■ Written request ■
Stop after the line with "PI = math.pi": repeat exactly every line before it, beginning with the first, and that line itself.
----------------
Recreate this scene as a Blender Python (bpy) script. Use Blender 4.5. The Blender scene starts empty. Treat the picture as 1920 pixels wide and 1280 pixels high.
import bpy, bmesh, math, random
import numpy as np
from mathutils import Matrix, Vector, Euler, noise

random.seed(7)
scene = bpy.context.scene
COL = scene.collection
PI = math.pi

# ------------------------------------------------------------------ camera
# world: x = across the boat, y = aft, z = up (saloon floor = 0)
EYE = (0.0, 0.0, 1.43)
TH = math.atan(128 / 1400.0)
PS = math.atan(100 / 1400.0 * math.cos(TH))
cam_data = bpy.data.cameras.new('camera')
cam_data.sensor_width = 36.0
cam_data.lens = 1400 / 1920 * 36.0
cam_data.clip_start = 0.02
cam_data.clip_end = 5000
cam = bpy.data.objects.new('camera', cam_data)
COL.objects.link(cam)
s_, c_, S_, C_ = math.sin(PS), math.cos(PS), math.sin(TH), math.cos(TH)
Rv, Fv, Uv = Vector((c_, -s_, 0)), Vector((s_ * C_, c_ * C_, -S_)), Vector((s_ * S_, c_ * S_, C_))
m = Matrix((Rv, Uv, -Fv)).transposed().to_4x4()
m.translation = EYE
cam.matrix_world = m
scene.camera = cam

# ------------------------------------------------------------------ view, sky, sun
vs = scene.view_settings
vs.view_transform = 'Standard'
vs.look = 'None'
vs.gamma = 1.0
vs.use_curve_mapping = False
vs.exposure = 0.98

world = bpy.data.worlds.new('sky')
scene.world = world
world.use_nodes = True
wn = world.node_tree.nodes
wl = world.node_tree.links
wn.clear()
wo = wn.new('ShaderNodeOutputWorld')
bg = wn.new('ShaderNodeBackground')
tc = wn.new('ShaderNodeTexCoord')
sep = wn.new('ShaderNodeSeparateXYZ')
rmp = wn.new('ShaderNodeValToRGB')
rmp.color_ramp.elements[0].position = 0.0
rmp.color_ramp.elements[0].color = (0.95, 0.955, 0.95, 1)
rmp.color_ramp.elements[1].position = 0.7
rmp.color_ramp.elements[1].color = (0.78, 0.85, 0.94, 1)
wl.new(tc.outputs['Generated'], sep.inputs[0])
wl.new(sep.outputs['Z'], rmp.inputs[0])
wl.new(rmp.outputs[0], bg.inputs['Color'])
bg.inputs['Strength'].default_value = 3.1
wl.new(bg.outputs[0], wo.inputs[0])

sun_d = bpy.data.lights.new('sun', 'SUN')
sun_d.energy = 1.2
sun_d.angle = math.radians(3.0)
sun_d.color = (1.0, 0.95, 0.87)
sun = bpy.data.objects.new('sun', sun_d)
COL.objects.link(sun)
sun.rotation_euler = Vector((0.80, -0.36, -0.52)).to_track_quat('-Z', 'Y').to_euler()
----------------
■ Finished answer ■
Recreate this scene as a Blender Python (bpy) script. Use Blender 4.5. The Blender scene starts empty. Treat the picture as 1920 pixels wide and 1280 pixels high.
import bpy, bmesh, math, random
import numpy as np
from mathutils import Matrix, Vector, Euler, noise

random.seed(7)
scene = bpy.context.scene
COL = scene.collection
PI = math.pi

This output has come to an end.